私は生物の遺伝子関連の研究をしていますが、研究室で実験をしていると、こんなことを思います。
実験って料理みたいだよな
この気持ちは私だけが感じているものではなく、他の人も感じているようです。
うちの教授も「実験は料理だ!」と言うことがあります。また、私の知り合いに料理が好きなおばさんがいるのですが、「料理はサイエンスだ!」と言っています。
やっぱり実験と料理には似ているところがあるようです。
そこで今回は、実験と料理がどれくらい似ているのかを、私が実験をしているときの視点から書いてみたいと思います。
実験と料理の類似点
実験器具には料理に使えそうなものがある
実験室には色々とゴツい実験器具がありますが、原理的にはキッチンにある調理道具と何ら変わらないものがあります。
乾熱滅菌器
主にガラス器具を200度近くの高温で熱して滅菌する時に使います。
要するにオーブンです。
その気になればクッキーやパンを焼けそうです。ただ、覗き窓が無く、作動中は戸を開けられないので焼き加減はカンで判断することになります。
オートクレーブ
耐熱性の低いプラスチック製品は、乾熱滅菌では溶けてしまうのでオートクレーブという処理で滅菌します。あとは培養して使い終わった細胞、大腸菌なども放っておくと増殖するリスクがあるのでオートクレーブします。

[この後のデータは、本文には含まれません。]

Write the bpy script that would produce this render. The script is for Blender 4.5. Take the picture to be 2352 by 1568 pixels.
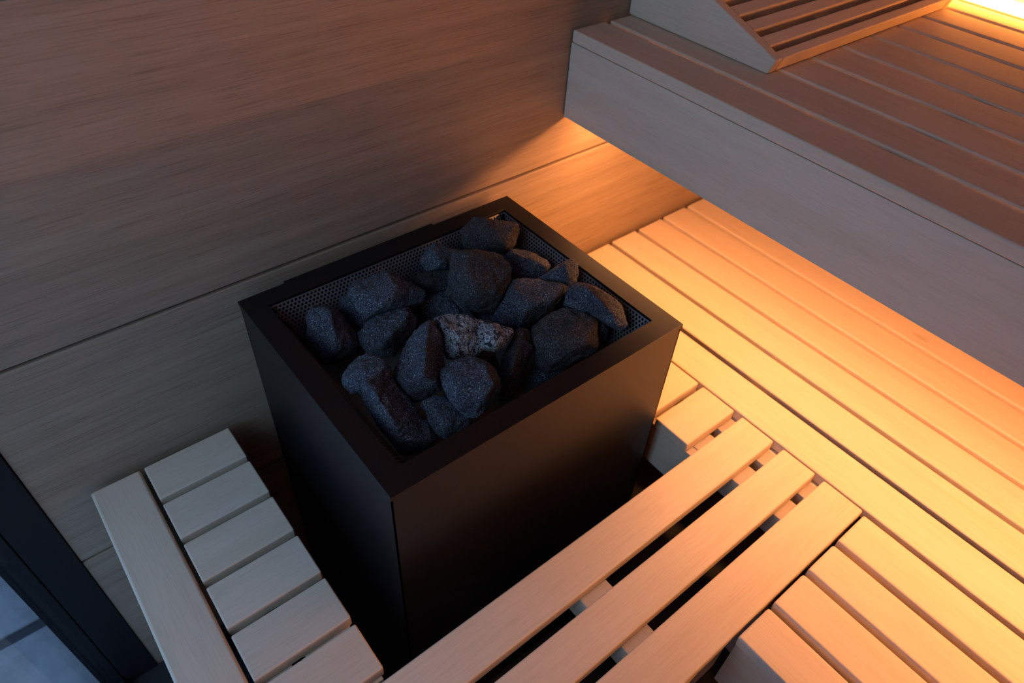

オートクレーブというのは、水蒸気で高温高圧にして滅菌を行うものです。
これは要するに圧力鍋ですね。
家庭用の圧力鍋よりも高圧力になるので、煮物なんかはすぐに味が染みそうです。
教授が学生の頃、知り合いがオートクレーブで芋を蒸して食べていたという話も聞いたことあります。(衛生的にも問題があるので、皆さんは真似しないようにしてください)
逆に、キッチンにもあるものが実験室にもある
実験室には料理に使えそうな器具があるほか、逆にキッチンで使われているものを実験に使っていたりします。
ラップ・アルミホイル
実験ではラップとアルミホイルをよく使います。これらは普通のスーパーでも見かけるものです。
実験室での用途もキッチンと似ています。
ラップの用途は液体の蒸発防止で使います。アルミホイルはラップよりも丈夫な使い捨てのフタとして使ったり、容器を覆って遮光するために使ったりします。
電子レンジ
電子レンジも使います。大腸菌を育てるときの寒天培地を溶かすときに使います。
ちなみに、この電子レンジでお弁当を温めている人は見たことありません。幸いなことに給湯室にも電子レンジがあるので。
料理に使えそうな試薬たち
試薬には毒物、劇物がたくさんありますが、中には一般家庭にもありそうな、皆さんにとっても馴染み深いものがあります。
砂糖、しお、お酢、お酒
グルコース(砂糖)、塩化ナトリウム(しお)、酢酸(お酢)、エタノール(お酒)・・・
キッチンにあるものと比べると精製度が恐ろしく高いので、残念ながら料理に複雑で豊かな風味をつけることはできません。
寒天もある
細胞や大腸菌を育てるときの固形培地は寒天で固めています。
実験中に小腹が空いたらグルコースと寒天でゼリーでも作って食べましょう。味、安全面は保証できませんが。
料理も実験も手順書に従って進める
料理→レシピ / 実験→プロトコル
料理においては「レシピ」という手順書に従うことで「いつもの味」を実現できます。
実験では「いつもの条件」を実現することが大切です。条件がブレてしまうと正確な実験結果が得られないので。
なので実験では「プロトコル」という手順書に従って作業します。
洗い物が面倒
料理をしたことある人なら共感できると思います。
料理が終わったあと、シンクに洗い物が溜まっているとゲンナリしません?私はします。
実験でもフラスコや試験管といった洗い物が発生します。
そして、ルールに従ってすごく丁寧に洗う必要があります。
例えば、「すすぎは洗剤の泡が落ちてから10回」とかですね。洗剤が残っていると、次の実験で使う時に悪影響が出るので面倒でも徹底します。
キッチンで食器を洗う場合はこんなにすすがなくても大丈夫なので安心してください。とはいっても、私はクセで家でも10回すすいでしまうことがあります笑。
まとめ
こうやってまとめてみると、予想以上に似たところが多くて自分でも驚きました。
もちろん研究分野によって実験室にあるものが変わるため、私の実験室が特に料理と近い環境だったのかもしれません。
研究や実験というと日常とは別世界だと感じる方も多いと思いますが、今回のお話で少しでも親近感を持って貰えたら嬉しいです。
料理が得意な方は、割と実験も楽しめるのではないでしょうか?あるいは、普段から実験をやっている方は料理を趣味にしてみるのも良いかもしれませんね。
今回は以上です。ありがとうございました。